Joy Kategekwa, Head of the UNCTAD Regional Office for Africa
UNCTAD Secretary-General Mukhisa Kituyi and president of Niger, Mahamadou Issoufou, launch the AfCFTA’s online mechanism for the elimination of non-tariff barriers during the 12th African Union Extraordinary Summit in July in Niger.
Joy Kategekwa (left), Head of the UNCTAD Regional Offce for Africa, in conversation with Hanna S. Tetteh, Director-General of the United Nations Offce at Nairobi, during UNCTAD Africa eCommerce Week, in Nairobi, Kenya, in December 2018.
Officer-in-Charge of the UNCTAD Regional Office for Africa, Kuena Motsoapitso Molapo, speaks at an awareness-raising meeting on the AfCFTA’s online mechanism for the elimination of non-tariff barriers in October in Zimbabwe.
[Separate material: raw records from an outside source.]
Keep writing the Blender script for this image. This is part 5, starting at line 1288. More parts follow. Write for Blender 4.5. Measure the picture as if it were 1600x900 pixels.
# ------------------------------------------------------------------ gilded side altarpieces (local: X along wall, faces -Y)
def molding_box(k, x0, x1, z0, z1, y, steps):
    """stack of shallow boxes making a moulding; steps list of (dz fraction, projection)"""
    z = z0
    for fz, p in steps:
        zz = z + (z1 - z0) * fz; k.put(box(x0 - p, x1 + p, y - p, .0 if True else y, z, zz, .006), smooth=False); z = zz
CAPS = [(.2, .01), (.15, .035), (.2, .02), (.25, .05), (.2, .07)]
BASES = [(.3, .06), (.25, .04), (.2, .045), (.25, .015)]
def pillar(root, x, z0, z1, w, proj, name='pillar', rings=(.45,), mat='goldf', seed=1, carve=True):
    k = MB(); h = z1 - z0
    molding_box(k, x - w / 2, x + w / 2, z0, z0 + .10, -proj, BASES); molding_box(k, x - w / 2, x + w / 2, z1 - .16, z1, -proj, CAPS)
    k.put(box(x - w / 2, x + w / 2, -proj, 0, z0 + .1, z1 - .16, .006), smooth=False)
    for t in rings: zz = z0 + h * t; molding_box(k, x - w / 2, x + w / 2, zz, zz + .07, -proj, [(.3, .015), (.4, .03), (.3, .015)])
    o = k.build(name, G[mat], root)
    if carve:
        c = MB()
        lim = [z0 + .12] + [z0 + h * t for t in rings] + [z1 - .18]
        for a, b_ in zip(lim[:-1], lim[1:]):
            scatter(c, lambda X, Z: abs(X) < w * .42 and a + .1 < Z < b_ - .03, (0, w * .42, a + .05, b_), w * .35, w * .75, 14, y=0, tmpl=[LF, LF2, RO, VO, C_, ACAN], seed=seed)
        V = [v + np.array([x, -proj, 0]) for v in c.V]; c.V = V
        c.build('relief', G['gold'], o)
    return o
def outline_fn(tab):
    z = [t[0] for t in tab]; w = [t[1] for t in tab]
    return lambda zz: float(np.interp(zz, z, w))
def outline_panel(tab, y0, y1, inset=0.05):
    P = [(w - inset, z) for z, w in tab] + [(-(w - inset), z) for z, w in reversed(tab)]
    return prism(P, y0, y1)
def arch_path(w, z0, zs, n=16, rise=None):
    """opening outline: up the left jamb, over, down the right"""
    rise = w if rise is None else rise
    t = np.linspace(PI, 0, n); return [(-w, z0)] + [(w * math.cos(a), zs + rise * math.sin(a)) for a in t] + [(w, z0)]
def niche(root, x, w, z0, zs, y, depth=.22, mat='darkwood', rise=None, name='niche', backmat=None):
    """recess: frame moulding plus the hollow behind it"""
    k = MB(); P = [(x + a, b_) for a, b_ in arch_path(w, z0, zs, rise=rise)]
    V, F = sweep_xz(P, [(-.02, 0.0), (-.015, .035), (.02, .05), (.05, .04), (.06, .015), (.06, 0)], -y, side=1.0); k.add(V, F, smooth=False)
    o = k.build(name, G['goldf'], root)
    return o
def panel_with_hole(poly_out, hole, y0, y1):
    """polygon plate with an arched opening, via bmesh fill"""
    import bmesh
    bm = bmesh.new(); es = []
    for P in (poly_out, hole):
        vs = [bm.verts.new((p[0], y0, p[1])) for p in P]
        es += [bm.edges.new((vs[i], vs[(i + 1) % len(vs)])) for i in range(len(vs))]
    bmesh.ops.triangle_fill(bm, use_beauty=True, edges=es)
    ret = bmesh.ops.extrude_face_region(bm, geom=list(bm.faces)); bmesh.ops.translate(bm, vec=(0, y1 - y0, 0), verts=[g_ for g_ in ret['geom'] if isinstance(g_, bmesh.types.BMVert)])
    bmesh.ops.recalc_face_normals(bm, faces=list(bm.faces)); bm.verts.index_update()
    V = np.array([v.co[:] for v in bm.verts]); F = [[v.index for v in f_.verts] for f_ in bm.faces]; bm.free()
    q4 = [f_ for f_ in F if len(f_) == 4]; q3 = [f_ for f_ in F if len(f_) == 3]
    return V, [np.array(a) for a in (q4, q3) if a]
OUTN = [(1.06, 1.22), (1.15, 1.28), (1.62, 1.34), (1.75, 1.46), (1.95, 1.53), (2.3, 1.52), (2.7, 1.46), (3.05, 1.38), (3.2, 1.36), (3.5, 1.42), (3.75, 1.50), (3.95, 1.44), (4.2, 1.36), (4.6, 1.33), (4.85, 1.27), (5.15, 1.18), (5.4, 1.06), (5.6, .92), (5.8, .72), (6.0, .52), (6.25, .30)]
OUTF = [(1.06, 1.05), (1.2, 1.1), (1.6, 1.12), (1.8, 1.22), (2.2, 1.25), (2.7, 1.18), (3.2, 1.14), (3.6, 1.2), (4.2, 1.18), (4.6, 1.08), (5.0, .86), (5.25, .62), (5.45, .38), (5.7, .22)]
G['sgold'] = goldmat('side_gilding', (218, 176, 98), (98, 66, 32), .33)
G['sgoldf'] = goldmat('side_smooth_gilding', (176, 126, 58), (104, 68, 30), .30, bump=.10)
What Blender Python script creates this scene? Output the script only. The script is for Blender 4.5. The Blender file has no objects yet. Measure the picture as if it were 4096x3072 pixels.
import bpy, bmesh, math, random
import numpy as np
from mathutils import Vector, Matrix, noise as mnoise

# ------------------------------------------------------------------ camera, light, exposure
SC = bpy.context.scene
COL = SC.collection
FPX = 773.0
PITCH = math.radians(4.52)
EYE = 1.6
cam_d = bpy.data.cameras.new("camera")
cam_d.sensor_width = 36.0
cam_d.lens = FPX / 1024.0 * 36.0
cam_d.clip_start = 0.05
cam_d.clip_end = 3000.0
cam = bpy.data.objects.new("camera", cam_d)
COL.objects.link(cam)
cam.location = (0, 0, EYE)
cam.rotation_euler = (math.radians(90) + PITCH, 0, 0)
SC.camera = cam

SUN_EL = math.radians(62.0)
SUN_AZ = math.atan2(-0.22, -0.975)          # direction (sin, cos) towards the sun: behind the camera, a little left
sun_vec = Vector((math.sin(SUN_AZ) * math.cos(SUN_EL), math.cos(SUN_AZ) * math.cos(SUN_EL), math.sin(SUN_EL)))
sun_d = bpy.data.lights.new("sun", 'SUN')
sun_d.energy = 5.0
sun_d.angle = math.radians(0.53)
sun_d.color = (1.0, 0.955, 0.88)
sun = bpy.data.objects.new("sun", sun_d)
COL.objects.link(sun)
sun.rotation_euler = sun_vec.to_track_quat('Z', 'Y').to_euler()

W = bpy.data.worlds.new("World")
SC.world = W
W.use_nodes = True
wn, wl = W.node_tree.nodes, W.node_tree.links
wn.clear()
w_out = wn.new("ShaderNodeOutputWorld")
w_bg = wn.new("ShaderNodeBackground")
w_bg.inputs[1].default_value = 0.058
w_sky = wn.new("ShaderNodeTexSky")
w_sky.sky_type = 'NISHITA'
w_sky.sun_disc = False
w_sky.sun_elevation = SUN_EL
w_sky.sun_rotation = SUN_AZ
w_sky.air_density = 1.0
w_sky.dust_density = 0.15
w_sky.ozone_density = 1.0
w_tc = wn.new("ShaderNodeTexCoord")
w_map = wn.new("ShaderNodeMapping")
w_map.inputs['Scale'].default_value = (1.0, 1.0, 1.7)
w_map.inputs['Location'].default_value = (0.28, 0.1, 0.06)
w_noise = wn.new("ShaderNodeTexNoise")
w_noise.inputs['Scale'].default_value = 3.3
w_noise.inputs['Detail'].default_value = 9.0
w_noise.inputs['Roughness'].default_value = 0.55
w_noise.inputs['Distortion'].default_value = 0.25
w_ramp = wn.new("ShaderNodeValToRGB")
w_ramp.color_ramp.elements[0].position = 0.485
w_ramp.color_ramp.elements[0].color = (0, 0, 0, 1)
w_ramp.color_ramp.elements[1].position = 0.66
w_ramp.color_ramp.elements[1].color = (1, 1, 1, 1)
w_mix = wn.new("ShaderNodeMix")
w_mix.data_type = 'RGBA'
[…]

The regional office in collaboration with the African Union Commission hosted and facilitated the third Addis Ababa Trade Policy Dialogue on the margins of the African Union Industrialisation Week. During the dialogue, trade experts and stakeholders from other sectors deliberated on ways to harness the AfCFTA to create jobs, especially for youth and women.

Our Addis Ababa team also forged multi-stakeholder partnerships with key interlocutors on trade and development in Africa, notably from the UN Economic Commission for Africa, the African Development Bank, civil society organizations, academia and various departments of the Ethiopian government.

They participated in discussions on the role of the private sector in achieving its objectives under the AFCFTA. These discussions brought together business associations from across the continent to share their perspectives. They were facilitated by the African Union Commission, the Coalition for Dialogue on Africa, the African Development Bank, the African Export-Import Bank and the AfroChampions Initiative.